BAIER: All right, so what about the Jeb Bush interview? You listened to him, how he explained, as Laura mentions, his pathway to the nomination in a tough scenario through some of these states.
KRAUTHAMMER: You know, I don't understand how somebody as experienced as him could actually say you have to be respectful of conservatives, as if they are some kind of alien body. He respects them, but it's not him. I thought his idea was to campaign and say, I'd govern as a conservative. In fact, he did for many years in Florida. I am a conservative. I also want to appeal to independents and others, which is the way he would present himself I think if he had it right.

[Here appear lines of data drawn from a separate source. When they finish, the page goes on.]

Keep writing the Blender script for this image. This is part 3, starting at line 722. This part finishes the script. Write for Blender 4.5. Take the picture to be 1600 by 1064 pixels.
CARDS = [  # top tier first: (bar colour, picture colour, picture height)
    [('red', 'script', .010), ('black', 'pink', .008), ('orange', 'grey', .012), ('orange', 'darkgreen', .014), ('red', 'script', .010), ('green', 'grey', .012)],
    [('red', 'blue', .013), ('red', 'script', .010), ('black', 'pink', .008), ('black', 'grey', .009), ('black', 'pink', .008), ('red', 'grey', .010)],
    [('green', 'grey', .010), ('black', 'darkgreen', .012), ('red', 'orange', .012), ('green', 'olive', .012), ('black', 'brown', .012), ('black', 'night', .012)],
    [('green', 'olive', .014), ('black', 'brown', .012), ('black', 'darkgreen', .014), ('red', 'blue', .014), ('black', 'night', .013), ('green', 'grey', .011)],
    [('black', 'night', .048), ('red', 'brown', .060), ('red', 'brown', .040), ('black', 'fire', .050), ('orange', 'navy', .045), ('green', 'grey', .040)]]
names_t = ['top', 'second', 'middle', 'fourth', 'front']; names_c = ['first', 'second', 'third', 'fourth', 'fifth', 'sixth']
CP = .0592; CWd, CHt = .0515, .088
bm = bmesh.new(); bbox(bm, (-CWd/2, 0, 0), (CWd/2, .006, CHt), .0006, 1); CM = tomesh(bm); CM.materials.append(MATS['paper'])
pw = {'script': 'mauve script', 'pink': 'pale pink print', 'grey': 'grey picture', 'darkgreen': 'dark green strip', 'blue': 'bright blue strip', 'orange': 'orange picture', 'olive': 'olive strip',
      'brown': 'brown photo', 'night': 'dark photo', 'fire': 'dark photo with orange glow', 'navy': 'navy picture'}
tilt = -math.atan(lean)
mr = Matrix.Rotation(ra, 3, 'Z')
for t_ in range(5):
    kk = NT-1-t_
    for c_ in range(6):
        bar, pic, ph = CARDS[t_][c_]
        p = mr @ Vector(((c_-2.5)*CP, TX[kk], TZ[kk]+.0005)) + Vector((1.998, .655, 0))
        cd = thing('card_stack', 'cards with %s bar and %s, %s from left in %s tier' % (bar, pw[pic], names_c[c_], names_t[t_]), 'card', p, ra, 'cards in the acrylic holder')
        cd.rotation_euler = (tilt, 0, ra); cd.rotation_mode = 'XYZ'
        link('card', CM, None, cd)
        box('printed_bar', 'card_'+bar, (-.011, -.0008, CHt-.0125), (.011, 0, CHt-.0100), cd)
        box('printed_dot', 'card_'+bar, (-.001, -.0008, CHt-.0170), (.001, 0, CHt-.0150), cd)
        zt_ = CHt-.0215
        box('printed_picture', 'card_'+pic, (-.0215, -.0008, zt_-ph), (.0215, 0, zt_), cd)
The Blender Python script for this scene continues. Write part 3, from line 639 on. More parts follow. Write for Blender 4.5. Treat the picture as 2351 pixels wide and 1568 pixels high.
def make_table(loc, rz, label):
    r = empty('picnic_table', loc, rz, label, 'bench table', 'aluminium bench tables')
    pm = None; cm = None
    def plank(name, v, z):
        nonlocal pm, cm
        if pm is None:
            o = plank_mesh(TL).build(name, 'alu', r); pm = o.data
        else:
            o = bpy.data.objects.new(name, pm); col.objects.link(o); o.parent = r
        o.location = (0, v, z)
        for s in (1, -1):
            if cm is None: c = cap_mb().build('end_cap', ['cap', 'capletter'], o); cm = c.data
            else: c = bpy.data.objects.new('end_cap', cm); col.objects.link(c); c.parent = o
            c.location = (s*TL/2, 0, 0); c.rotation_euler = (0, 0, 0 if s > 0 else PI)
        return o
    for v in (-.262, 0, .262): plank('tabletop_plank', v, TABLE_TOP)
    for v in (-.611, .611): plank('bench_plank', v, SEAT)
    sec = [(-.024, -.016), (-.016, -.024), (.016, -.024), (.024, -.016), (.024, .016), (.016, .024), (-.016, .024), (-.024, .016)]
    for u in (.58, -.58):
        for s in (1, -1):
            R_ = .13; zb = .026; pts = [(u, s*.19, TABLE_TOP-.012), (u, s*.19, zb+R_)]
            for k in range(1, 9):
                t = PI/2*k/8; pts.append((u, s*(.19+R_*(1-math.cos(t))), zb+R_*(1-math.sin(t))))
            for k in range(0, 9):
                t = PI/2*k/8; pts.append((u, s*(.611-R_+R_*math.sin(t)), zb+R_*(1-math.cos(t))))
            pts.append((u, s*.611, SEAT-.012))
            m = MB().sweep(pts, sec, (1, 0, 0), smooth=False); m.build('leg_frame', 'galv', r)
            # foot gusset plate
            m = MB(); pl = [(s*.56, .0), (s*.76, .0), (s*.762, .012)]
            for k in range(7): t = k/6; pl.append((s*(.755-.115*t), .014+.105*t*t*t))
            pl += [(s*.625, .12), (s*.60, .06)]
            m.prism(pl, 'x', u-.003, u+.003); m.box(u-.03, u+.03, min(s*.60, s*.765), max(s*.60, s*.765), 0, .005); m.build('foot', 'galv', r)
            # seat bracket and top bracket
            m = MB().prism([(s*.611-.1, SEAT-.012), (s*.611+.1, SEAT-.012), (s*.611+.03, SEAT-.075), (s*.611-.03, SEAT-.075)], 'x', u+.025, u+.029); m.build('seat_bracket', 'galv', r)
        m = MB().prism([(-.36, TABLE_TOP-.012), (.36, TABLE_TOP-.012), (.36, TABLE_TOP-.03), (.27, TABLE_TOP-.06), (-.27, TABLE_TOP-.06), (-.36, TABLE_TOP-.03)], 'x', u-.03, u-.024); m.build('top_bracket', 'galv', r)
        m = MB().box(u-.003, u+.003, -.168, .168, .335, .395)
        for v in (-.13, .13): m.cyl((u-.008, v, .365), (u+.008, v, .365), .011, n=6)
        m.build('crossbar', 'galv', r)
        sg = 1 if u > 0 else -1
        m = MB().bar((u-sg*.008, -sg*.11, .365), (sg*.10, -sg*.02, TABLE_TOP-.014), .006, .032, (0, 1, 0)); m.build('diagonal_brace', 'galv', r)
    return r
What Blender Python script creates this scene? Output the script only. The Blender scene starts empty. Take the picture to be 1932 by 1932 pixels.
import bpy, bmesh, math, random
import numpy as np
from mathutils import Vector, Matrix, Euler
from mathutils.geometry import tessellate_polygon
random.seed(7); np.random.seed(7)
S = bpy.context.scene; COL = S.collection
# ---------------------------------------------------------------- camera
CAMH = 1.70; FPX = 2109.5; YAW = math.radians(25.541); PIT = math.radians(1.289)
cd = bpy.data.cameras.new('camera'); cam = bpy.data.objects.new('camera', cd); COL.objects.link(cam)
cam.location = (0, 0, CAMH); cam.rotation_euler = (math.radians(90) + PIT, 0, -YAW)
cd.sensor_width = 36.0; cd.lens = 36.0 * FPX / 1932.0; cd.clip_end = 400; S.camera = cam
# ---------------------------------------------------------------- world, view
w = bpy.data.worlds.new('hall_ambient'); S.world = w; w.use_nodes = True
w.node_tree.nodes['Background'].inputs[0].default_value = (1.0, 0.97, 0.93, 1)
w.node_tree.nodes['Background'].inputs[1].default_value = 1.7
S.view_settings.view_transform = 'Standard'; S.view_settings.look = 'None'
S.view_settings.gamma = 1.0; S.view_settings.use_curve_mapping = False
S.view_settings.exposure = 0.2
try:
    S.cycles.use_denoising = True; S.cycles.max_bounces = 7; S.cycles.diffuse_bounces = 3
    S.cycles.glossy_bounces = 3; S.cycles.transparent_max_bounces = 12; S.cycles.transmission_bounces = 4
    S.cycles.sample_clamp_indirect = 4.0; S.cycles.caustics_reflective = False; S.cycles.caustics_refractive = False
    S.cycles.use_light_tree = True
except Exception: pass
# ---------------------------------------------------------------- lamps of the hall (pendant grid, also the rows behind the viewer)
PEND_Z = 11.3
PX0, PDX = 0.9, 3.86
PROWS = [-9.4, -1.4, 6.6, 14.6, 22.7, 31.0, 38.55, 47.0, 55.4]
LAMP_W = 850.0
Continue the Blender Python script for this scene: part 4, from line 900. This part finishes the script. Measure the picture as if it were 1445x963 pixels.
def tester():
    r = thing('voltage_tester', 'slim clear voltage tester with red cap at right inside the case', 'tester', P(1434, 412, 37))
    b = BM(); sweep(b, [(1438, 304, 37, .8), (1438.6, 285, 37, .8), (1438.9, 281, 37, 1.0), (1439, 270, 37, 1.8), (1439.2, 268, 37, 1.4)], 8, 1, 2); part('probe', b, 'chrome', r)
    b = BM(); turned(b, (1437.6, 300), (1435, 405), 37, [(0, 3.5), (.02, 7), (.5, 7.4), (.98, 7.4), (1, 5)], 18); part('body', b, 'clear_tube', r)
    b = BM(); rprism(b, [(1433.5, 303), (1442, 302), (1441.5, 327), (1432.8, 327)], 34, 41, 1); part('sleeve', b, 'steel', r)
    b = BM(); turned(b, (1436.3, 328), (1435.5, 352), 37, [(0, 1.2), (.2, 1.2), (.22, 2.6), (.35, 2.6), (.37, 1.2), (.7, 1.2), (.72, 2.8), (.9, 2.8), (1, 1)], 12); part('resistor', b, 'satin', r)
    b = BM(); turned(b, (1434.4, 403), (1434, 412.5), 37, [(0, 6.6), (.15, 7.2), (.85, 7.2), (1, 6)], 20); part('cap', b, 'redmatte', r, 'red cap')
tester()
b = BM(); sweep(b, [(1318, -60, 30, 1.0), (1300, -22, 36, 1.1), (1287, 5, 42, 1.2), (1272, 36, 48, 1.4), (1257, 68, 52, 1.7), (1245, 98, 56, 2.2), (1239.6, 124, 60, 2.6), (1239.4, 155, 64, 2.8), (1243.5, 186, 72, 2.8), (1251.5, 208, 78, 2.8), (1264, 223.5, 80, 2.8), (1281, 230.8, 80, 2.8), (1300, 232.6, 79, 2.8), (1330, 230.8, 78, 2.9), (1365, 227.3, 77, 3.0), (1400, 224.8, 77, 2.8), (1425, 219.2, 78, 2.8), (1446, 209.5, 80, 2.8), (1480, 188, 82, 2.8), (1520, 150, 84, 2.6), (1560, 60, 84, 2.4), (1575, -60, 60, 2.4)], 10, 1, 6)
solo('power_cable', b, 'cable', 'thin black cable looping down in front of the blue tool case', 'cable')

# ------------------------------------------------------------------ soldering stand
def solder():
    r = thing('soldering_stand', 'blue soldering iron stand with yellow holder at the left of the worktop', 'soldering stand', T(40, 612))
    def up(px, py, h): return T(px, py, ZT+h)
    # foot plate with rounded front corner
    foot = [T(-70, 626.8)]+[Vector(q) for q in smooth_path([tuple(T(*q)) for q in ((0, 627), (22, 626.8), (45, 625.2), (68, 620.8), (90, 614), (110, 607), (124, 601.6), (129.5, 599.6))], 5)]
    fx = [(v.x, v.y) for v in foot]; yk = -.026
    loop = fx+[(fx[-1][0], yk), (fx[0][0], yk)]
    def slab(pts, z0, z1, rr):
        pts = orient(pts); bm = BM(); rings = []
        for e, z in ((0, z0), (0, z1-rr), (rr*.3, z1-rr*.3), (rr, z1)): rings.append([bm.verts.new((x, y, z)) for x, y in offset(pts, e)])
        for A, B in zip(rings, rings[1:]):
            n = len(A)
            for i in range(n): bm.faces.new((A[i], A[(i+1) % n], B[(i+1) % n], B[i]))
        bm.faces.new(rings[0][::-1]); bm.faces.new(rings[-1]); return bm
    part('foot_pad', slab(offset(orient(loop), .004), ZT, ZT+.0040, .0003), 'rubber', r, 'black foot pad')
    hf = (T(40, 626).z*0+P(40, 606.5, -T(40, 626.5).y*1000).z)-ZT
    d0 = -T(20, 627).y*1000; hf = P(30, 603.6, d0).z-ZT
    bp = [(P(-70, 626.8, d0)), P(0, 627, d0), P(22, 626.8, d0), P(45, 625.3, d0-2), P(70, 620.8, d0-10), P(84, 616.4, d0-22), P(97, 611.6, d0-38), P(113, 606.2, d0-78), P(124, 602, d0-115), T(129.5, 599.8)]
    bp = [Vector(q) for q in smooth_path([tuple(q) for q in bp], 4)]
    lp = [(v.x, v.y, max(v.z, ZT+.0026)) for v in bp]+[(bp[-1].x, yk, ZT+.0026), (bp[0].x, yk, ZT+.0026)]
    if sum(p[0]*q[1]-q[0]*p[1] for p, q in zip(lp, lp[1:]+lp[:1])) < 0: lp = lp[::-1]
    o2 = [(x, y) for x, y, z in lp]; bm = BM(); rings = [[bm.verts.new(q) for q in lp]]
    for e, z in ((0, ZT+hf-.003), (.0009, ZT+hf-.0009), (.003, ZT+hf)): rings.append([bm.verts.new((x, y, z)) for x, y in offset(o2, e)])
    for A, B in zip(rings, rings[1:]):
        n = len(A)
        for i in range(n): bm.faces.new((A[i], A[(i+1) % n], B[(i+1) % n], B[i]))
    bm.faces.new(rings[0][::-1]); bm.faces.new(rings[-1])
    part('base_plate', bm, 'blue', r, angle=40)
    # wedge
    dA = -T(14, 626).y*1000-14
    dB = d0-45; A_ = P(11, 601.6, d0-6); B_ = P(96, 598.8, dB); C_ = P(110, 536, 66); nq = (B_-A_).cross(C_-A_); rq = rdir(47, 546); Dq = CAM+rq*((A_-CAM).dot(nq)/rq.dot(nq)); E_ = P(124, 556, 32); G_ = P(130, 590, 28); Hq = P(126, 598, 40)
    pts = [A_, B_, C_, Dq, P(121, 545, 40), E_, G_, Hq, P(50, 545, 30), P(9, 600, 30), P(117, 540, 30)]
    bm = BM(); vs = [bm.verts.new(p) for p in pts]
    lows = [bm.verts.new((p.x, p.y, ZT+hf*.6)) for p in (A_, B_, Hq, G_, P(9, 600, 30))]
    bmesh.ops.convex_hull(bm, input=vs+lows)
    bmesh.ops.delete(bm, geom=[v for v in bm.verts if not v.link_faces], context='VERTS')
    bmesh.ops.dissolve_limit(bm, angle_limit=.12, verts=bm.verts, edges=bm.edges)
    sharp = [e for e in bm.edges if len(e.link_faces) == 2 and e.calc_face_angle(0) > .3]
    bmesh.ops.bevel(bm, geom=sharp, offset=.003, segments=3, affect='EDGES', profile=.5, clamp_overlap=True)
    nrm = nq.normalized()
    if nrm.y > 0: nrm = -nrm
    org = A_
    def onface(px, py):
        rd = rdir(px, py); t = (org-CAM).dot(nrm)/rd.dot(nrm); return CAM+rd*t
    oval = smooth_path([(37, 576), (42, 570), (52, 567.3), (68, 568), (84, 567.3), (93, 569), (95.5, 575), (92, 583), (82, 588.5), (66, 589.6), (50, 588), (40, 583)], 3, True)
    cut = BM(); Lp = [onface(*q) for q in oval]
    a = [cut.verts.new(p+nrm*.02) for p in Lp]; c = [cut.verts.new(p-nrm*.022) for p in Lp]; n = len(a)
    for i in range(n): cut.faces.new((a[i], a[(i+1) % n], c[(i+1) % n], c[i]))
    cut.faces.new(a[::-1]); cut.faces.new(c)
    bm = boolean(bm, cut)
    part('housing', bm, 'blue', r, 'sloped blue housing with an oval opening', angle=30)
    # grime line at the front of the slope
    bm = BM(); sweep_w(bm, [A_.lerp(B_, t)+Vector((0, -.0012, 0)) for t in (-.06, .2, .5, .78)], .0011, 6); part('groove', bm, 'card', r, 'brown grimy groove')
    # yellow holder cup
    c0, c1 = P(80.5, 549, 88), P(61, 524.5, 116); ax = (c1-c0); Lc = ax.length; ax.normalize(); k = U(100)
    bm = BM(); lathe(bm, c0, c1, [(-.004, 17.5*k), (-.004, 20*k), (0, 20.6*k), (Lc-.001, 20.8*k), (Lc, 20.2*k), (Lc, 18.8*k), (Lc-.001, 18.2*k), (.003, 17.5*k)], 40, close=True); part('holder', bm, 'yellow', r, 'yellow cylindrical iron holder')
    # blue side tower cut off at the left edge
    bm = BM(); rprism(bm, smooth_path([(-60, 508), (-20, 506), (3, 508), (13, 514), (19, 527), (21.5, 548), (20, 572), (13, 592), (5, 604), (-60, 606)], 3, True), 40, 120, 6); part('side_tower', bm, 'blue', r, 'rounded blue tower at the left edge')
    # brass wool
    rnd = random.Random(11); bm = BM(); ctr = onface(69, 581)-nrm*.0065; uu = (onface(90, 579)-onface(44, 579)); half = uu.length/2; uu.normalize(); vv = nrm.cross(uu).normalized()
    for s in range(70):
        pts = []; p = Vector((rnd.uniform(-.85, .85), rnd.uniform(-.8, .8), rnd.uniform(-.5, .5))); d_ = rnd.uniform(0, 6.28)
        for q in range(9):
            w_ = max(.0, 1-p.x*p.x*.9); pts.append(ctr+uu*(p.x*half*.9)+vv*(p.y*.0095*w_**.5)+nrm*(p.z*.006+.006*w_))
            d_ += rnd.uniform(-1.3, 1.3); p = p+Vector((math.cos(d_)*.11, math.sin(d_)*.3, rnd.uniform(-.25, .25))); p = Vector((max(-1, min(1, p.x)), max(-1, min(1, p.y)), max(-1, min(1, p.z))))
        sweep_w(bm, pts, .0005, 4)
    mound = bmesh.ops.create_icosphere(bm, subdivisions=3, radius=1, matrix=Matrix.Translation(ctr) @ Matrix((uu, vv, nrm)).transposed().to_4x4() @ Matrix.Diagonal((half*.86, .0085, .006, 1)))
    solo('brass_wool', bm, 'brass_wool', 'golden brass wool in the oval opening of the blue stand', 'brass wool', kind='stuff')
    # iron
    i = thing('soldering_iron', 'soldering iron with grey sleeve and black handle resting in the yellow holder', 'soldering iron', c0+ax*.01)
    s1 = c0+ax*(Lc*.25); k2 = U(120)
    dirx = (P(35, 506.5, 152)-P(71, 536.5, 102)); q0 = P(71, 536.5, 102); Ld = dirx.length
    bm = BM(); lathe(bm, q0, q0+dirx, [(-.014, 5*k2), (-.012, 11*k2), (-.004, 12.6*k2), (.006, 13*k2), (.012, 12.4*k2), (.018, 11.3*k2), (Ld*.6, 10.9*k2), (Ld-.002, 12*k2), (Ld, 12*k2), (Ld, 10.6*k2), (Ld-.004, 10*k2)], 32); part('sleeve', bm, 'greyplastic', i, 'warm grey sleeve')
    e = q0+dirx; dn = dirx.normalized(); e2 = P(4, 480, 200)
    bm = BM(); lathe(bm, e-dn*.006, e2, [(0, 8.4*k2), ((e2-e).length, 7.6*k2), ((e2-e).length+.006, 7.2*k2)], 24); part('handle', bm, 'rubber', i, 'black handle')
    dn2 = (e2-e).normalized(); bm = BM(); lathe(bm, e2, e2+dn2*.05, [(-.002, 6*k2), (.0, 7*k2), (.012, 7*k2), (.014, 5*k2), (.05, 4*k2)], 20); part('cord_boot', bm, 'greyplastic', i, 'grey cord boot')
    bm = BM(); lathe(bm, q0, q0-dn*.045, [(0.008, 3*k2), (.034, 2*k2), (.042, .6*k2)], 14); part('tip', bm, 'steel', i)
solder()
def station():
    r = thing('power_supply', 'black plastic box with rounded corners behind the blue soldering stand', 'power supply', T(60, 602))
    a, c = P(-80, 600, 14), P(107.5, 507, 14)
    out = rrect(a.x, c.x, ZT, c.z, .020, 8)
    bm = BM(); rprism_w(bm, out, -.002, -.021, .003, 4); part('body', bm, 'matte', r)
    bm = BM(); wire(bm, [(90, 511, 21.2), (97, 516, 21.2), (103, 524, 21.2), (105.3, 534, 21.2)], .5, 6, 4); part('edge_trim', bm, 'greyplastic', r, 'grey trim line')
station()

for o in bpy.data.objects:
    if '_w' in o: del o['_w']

But there's always a ting where he plays into the idea that in fact deep down he's not a conservative and that he's going to pretend to be or appease them or appeal to them, but that's not who he is.
BAIER: We should say in the extended remarks, I pressed him on that battle between conservative and moderate where he lies. And we'll see all that Tuesday. But as he presented it tonight?
KRAUTHAMMER: It's just that word. It's just a poor choice of words, "to be respectful of." I don't think it reflects who he is. I don't think it reflects his record. I think he ought to clean up his rhetoric and understand how do you appeal without even subconsciously alienating people.
BAIER: Last word.
INGRAHAM: Conservatives delivered the House and the Senate to a party that was almost destroyed in 2008, that had terrible approval ratings.
They didn't campaign on trade with Obama. They didn't campaign on immigration amnesty or not standing up to Obama. They campaigned on a whole set of issues that I think people are demoralized. They think those issues are just gone now and the Republicans just aren't going to do anything. That's a fact. It's not about Donald Trump. It's about what are the Republicans going to appeal to their most ardent supporters on? What issues?